◆ Problem description: Please quote the material exactly, every line of it.

◆ Input records:
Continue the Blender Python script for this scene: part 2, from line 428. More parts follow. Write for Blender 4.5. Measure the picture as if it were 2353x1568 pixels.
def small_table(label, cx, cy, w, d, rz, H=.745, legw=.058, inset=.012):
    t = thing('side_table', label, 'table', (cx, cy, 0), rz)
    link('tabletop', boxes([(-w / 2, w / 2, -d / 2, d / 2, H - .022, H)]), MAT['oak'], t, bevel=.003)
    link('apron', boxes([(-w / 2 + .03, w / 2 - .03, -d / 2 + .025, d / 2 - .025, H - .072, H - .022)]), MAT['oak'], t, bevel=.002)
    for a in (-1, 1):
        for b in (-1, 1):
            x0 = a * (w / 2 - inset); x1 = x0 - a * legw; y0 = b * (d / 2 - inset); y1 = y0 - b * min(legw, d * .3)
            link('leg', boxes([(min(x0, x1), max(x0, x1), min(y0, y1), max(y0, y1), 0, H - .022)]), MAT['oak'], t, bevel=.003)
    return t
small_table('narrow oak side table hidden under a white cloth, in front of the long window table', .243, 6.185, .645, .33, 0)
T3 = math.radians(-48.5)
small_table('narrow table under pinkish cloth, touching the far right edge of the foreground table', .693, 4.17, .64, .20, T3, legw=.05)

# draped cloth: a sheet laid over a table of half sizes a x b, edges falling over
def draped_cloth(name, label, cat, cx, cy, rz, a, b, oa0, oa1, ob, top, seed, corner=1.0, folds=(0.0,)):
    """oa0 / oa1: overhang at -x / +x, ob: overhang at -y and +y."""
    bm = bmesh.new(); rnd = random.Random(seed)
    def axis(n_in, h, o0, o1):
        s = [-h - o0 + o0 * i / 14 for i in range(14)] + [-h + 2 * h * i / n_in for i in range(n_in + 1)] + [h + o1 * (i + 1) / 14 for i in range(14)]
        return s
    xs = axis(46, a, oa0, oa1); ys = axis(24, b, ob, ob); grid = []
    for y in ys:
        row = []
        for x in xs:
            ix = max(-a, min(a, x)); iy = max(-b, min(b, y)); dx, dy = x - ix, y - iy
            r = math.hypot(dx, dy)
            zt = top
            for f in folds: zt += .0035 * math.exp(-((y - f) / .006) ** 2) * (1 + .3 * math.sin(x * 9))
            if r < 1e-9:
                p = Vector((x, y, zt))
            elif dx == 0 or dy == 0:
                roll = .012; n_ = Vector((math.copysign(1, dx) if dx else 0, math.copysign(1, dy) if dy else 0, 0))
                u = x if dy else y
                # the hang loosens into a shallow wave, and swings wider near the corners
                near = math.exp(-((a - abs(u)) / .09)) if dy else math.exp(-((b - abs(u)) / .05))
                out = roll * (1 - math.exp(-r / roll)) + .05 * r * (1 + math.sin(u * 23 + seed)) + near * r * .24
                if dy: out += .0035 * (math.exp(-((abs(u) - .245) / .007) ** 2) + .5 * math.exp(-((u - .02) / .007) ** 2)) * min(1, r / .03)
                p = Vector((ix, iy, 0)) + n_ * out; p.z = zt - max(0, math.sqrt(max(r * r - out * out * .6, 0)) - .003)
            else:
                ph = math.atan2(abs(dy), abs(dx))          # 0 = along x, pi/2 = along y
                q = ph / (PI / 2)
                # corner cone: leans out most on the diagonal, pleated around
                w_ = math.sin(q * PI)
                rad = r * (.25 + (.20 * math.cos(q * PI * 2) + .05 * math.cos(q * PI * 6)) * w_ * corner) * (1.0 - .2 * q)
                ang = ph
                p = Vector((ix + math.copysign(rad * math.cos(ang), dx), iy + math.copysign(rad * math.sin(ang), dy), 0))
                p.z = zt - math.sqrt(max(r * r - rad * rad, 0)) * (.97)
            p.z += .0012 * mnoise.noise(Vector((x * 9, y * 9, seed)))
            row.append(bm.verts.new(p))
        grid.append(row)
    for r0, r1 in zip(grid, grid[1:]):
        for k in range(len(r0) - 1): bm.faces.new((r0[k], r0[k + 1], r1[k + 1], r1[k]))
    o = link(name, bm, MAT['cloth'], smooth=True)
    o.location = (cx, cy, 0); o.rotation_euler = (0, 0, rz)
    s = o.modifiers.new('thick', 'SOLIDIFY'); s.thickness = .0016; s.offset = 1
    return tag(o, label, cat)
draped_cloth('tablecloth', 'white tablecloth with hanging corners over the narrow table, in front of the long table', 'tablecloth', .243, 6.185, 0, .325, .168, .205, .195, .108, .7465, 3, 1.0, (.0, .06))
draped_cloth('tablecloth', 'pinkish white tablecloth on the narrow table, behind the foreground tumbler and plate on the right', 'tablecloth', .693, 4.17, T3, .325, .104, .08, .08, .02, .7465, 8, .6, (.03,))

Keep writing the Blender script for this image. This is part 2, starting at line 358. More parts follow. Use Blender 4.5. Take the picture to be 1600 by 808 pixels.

◆ Finished task:
Continue the Blender Python script for this scene: part 2, from line 428. More parts follow. Write for Blender 4.5. Measure the picture as if it were 2353x1568 pixels.
def small_table(label, cx, cy, w, d, rz, H=.745, legw=.058, inset=.012):
    t = thing('side_table', label, 'table', (cx, cy, 0), rz)
    link('tabletop', boxes([(-w / 2, w / 2, -d / 2, d / 2, H - .022, H)]), MAT['oak'], t, bevel=.003)
    link('apron', boxes([(-w / 2 + .03, w / 2 - .03, -d / 2 + .025, d / 2 - .025, H - .072, H - .022)]), MAT['oak'], t, bevel=.002)
    for a in (-1, 1):
        for b in (-1, 1):
            x0 = a * (w / 2 - inset); x1 = x0 - a * legw; y0 = b * (d / 2 - inset); y1 = y0 - b * min(legw, d * .3)
            link('leg', boxes([(min(x0, x1), max(x0, x1), min(y0, y1), max(y0, y1), 0, H - .022)]), MAT['oak'], t, bevel=.003)
    return t
small_table('narrow oak side table hidden under a white cloth, in front of the long window table', .243, 6.185, .645, .33, 0)
T3 = math.radians(-48.5)
small_table('narrow table under pinkish cloth, touching the far right edge of the foreground table', .693, 4.17, .64, .20, T3, legw=.05)

# draped cloth: a sheet laid over a table of half sizes a x b, edges falling over
def draped_cloth(name, label, cat, cx, cy, rz, a, b, oa0, oa1, ob, top, seed, corner=1.0, folds=(0.0,)):
    """oa0 / oa1: overhang at -x / +x, ob: overhang at -y and +y."""
    bm = bmesh.new(); rnd = random.Random(seed)
    def axis(n_in, h, o0, o1):
        s = [-h - o0 + o0 * i / 14 for i in range(14)] + [-h + 2 * h * i / n_in for i in range(n_in + 1)] + [h + o1 * (i + 1) / 14 for i in range(14)]
        return s
    xs = axis(46, a, oa0, oa1); ys = axis(24, b, ob, ob); grid = []
    for y in ys:
        row = []
        for x in xs:
            ix = max(-a, min(a, x)); iy = max(-b, min(b, y)); dx, dy = x - ix, y - iy
            r = math.hypot(dx, dy)
            zt = top
            for f in folds: zt += .0035 * math.exp(-((y - f) / .006) ** 2) * (1 + .3 * math.sin(x * 9))
            if r < 1e-9:
                p = Vector((x, y, zt))
            elif dx == 0 or dy == 0:
                roll = .012; n_ = Vector((math.copysign(1, dx) if dx else 0, math.copysign(1, dy) if dy else 0, 0))
                u = x if dy else y
                # the hang loosens into a shallow wave, and swings wider near the corners
                near = math.exp(-((a - abs(u)) / .09)) if dy else math.exp(-((b - abs(u)) / .05))
                out = roll * (1 - math.exp(-r / roll)) + .05 * r * (1 + math.sin(u * 23 + seed)) + near * r * .24
                if dy: out += .0035 * (math.exp(-((abs(u) - .245) / .007) ** 2) + .5 * math.exp(-((u - .02) / .007) ** 2)) * min(1, r / .03)
                p = Vector((ix, iy, 0)) + n_ * out; p.z = zt - max(0, math.sqrt(max(r * r - out * out * .6, 0)) - .003)
            else:
                ph = math.atan2(abs(dy), abs(dx))          # 0 = along x, pi/2 = along y
                q = ph / (PI / 2)
                # corner cone: leans out most on the diagonal, pleated around
                w_ = math.sin(q * PI)
                rad = r * (.25 + (.20 * math.cos(q * PI * 2) + .05 * math.cos(q * PI * 6)) * w_ * corner) * (1.0 - .2 * q)
                ang = ph
                p = Vector((ix + math.copysign(rad * math.cos(ang), dx), iy + math.copysign(rad * math.sin(ang), dy), 0))
                p.z = zt - math.sqrt(max(r * r - rad * rad, 0)) * (.97)
            p.z += .0012 * mnoise.noise(Vector((x * 9, y * 9, seed)))
            row.append(bm.verts.new(p))
        grid.append(row)
    for r0, r1 in zip(grid, grid[1:]):
        for k in range(len(r0) - 1): bm.faces.new((r0[k], r0[k + 1], r1[k + 1], r1[k]))
    o = link(name, bm, MAT['cloth'], smooth=True)
    o.location = (cx, cy, 0); o.rotation_euler = (0, 0, rz)
    s = o.modifiers.new('thick', 'SOLIDIFY'); s.thickness = .0016; s.offset = 1
    return tag(o, label, cat)
draped_cloth('tablecloth', 'white tablecloth with hanging corners over the narrow table, in front of the long table', 'tablecloth', .243, 6.185, 0, .325, .168, .205, .195, .108, .7465, 3, 1.0, (.0, .06))
draped_cloth('tablecloth', 'pinkish white tablecloth on the narrow table, behind the foreground tumbler and plate on the right', 'tablecloth', .693, 4.17, T3, .325, .104, .08, .08, .02, .7465, 8, .6, (.03,))

Keep writing the Blender script for this image. This is part 2, starting at line 358. More parts follow. Use Blender 4.5. Take the picture to be 1600 by 808 pixels.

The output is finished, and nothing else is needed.